Stated exercise
Produce word for word the lines of the data below running from the one that has "P2(4.02, ZT+.141, .33, .5, .36, 'shaded" to the one that has "P2(4.98, ZT+.458, .47, .5, .385, 'carton", inclusive, and no others.

Material provided
-- begin --

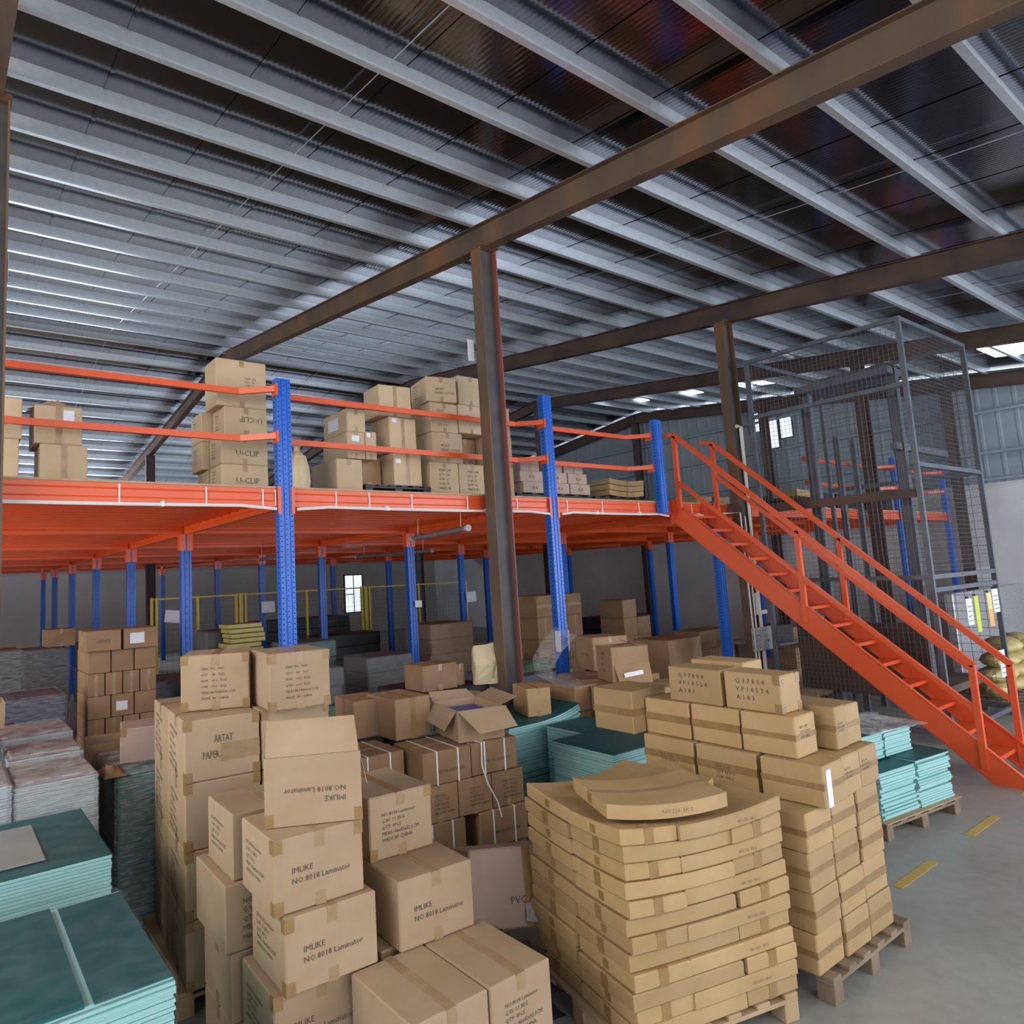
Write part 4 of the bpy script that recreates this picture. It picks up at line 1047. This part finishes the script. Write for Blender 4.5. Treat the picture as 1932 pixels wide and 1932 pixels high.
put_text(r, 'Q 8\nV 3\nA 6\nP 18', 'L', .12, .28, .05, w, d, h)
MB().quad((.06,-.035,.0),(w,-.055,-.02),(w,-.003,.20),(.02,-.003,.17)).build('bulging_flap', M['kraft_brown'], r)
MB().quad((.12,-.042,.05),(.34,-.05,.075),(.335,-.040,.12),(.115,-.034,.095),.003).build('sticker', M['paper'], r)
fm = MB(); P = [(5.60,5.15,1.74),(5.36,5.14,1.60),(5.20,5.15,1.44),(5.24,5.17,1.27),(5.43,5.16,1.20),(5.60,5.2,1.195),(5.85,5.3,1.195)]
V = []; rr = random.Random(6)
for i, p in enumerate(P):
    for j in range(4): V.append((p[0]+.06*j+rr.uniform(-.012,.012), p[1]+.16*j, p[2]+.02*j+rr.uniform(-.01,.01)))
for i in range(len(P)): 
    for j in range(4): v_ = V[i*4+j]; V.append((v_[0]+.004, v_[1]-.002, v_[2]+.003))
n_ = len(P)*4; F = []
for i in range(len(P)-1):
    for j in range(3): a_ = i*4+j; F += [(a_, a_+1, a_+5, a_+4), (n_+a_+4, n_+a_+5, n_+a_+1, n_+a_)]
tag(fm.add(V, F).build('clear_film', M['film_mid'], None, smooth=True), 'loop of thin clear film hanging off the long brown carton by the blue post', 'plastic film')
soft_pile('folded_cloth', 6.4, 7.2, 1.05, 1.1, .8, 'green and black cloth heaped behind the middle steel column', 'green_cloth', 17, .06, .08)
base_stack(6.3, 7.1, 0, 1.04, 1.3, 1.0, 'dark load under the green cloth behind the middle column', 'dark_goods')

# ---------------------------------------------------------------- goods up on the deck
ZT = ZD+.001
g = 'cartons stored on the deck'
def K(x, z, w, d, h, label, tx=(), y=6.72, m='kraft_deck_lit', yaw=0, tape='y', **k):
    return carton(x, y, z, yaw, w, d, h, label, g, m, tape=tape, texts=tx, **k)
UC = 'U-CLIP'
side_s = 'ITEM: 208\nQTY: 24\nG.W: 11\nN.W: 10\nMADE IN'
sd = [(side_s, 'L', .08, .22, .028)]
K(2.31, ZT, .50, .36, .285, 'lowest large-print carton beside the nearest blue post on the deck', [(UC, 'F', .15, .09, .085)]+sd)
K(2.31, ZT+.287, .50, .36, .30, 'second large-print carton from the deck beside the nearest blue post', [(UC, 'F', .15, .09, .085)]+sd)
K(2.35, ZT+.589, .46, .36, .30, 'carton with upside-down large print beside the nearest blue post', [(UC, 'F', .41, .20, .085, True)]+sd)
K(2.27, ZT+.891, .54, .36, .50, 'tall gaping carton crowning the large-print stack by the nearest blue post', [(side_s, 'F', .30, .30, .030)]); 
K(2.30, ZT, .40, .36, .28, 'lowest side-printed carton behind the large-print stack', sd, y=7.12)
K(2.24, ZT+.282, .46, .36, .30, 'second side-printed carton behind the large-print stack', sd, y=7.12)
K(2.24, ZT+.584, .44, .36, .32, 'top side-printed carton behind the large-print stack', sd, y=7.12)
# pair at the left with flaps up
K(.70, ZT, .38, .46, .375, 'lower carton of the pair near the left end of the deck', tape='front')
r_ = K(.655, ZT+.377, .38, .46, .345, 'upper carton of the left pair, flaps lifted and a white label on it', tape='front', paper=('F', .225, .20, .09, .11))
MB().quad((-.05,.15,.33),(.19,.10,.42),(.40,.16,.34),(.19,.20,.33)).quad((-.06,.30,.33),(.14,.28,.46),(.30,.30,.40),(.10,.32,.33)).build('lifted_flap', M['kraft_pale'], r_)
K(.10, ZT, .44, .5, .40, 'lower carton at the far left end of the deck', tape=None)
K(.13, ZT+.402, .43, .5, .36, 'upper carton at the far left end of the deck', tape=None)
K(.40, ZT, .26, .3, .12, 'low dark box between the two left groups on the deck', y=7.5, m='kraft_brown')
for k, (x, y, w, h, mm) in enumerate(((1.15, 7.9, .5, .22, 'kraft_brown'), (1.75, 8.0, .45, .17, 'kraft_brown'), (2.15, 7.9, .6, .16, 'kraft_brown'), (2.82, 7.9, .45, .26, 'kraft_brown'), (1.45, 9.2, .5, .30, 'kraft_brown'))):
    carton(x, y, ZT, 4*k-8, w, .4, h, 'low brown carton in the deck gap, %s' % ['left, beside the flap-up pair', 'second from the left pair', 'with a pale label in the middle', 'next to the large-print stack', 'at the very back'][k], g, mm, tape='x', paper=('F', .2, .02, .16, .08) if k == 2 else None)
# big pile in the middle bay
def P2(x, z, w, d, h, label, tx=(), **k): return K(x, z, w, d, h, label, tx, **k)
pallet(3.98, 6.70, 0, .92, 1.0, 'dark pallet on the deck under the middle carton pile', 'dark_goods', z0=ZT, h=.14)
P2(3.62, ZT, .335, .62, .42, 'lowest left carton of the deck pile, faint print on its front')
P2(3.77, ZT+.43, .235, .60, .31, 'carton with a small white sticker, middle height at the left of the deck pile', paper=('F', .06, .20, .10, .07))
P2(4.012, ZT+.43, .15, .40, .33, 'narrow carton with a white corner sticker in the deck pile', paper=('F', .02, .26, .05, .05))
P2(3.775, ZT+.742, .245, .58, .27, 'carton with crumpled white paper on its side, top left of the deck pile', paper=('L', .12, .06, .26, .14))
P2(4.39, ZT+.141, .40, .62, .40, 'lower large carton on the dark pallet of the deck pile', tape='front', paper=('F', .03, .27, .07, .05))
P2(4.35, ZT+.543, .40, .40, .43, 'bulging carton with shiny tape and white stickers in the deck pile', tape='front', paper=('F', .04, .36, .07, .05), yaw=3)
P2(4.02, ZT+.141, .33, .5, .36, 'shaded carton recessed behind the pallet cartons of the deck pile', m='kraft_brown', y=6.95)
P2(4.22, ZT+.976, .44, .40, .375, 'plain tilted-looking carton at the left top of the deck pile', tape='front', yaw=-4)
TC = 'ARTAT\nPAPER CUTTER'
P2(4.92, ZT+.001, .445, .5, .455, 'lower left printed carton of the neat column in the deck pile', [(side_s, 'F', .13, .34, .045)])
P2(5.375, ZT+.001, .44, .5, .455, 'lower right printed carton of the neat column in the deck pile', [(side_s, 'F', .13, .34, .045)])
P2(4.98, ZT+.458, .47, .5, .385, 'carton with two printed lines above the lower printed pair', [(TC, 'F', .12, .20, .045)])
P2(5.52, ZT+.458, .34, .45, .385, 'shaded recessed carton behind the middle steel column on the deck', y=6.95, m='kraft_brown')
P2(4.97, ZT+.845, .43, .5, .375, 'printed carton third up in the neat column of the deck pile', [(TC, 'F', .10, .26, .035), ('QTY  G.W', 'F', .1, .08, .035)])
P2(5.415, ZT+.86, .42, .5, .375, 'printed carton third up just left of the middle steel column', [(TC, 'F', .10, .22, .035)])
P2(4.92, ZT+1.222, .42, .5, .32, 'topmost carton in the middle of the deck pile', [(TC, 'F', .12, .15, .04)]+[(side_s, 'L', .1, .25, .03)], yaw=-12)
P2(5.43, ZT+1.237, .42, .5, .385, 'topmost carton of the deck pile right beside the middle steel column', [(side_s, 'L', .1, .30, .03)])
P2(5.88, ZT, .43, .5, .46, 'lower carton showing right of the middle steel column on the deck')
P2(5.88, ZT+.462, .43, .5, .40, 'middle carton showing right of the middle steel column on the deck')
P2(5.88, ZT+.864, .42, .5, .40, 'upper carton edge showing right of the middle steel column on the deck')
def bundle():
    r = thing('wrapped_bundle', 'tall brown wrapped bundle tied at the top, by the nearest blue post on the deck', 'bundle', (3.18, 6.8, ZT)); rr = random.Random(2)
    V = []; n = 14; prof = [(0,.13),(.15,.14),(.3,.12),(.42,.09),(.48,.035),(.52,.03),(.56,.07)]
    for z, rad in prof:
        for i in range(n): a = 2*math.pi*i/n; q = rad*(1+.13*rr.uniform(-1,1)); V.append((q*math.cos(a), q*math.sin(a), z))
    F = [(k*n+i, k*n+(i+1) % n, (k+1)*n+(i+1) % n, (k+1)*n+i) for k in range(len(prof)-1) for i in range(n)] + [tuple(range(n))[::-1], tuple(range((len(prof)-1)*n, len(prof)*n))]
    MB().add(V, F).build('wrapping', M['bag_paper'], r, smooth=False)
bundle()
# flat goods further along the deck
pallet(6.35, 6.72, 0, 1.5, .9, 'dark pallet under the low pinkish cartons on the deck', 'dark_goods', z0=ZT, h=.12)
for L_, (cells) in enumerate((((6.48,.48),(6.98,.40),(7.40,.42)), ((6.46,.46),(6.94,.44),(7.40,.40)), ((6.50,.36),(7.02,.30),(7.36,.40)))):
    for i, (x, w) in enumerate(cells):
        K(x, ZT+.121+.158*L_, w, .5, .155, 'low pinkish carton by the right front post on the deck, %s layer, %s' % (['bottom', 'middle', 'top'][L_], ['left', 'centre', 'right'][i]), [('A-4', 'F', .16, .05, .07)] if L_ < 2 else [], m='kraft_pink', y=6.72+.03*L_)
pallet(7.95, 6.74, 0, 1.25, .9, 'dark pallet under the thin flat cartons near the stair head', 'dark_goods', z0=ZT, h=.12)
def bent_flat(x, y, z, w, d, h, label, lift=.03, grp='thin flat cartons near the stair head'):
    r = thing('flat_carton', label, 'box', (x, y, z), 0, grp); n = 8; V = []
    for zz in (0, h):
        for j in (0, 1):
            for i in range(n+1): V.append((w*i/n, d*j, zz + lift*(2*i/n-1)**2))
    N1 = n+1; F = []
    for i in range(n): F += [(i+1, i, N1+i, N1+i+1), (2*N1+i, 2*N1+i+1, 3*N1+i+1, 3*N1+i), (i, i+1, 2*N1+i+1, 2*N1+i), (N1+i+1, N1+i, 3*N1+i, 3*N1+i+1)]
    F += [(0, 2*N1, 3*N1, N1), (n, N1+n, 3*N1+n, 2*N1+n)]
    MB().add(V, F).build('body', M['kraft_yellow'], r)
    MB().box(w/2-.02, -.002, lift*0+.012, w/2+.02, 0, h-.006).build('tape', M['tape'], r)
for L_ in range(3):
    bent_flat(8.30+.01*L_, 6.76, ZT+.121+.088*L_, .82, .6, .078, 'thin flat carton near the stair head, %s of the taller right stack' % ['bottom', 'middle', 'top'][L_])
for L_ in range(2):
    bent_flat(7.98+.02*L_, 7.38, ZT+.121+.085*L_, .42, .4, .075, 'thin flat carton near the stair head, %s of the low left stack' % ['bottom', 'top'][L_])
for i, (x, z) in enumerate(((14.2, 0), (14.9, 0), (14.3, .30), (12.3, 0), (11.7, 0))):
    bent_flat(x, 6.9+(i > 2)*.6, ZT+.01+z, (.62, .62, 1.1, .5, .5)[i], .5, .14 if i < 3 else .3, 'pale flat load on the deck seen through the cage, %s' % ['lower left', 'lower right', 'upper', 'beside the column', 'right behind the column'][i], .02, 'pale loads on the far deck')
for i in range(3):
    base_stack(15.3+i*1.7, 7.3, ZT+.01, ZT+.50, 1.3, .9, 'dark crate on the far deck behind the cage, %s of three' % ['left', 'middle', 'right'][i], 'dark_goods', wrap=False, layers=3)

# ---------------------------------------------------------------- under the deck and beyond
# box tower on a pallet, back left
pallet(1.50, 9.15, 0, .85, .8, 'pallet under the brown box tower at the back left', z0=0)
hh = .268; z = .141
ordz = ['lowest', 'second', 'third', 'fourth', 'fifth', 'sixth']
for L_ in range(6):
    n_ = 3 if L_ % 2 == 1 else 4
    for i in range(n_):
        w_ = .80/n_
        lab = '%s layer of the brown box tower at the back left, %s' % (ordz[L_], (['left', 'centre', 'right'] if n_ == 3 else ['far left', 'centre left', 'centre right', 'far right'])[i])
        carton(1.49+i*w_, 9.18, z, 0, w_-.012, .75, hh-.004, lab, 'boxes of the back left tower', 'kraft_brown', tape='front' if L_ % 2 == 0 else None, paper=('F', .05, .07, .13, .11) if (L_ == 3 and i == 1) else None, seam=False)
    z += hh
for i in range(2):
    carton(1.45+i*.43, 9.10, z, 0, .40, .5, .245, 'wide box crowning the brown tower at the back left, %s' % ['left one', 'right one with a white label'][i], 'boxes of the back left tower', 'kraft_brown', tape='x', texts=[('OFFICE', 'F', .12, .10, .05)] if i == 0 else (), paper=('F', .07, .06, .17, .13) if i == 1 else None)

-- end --

Exercise result
P2(4.02, ZT+.141, .33, .5, .36, 'shaded carton recessed behind the pallet cartons of the deck pile', m='kraft_brown', y=6.95)
P2(4.22, ZT+.976, .44, .40, .375, 'plain tilted-looking carton at the left top of the deck pile', tape='front', yaw=-4)
TC = 'ARTAT\nPAPER CUTTER'
P2(4.92, ZT+.001, .445, .5, .455, 'lower left printed carton of the neat column in the deck pile', [(side_s, 'F', .13, .34, .045)])
P2(5.375, ZT+.001, .44, .5, .455, 'lower right printed carton of the neat column in the deck pile', [(side_s, 'F', .13, .34, .045)])
P2(4.98, ZT+.458, .47, .5, .385, 'carton with two printed lines above the lower printed pair', [(TC, 'F', .12, .20, .045)])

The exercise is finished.